At last!De Bruyne gem takes Pellegrini into Champions League semi-final

Manchester City 1 Paris Saint-Germain 0

De Bruyne 76

Zonally, Manuel Pellegrini is cute.

This was a two-legged tie of very fine margins.

When Aguero stroked his penalty low and wide in the first half, I tweeted that he knew 0-0 would do.

A nervous joke. When the pressure’s on, I become frivolous.

It was a very tactical second leg in which PSG missed the running power of Matuidi.

The penalty miss by Aguero dampened the atmosphere.

But City managed to nullify PSG very well until young Kevin stepped up to score the winner.

The weight of his passing is so sublime that it reminds me of calligraphy. 

The Belgian maestro must have been Chinese in his previous life and studied foot-writing in a monastery since he was 9 years old.  Every stroke of the brushes he calls feet seems to contain a lifetime of practice, a technique honed by endless repetition and religious devotion.

In 76 minutes, City got a corner on the left and kept the loose ball alive in the front third until Fernandinho laid it off to De Bruyne just outside the D and he took one touch and bent his sidefoot shot round keeper Kevin Trapp.

Skipper Joe Hart, with two fine saves from wicked Zlatan free-kickshad kept City in the game until that lovely shot bounced and almost kissed the base of the post on the way in.

A beautiful goal by a fabulous footballer put Manchester City right up there with the big boys like Real  Madrid, maybe with Bayern and Barcelona.

Two tight quarter-final matches, City went though 3-2 on aggregate.

They played very intelligently, won 95% of their tackles – and that goal was their only shot on target.

REALLY BIG NIGHT FOR THEM.

And Manuel Pellegrini is still a clever tactician.

When the Champions League is reduced to four clubs, we can start talking about who might win it.

Full disclosure : I have a soft spot for City because the club was near the University.

We could walk up to Maine Road through Moss Side, where Jamaican dudes stood outside betting shops and sometimes said, “Got a light, white man?” I never had a light because I didn’t smoke.

We always stood in the Kippax, me and Johnny and Keith, two of the university team. If we had a Saturday morning game in the Lancs Amateur Cup, we could sometimes get to OId Trafford or Maine Road. 

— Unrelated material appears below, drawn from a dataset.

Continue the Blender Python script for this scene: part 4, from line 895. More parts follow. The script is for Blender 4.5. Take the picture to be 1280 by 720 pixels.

Saw Geoff Hurst score twice in a 3-1 victory by West Ham soon after West Ham won the World Cup. Hurst was a different player from the season before. So confident now. One of his goals was a shot from 25 yards!

Interviewed  charismatic coach Malcolm Allison for our fortnightly student newspaper, spending a morning on the pitch with Big Mal and the players, and asked him questions in his small changing room while Crossan, Summerbee, Hislop and company cavorted in the big bath a few feet away.

It was nice for a football-mad student to meet some stars and write about them.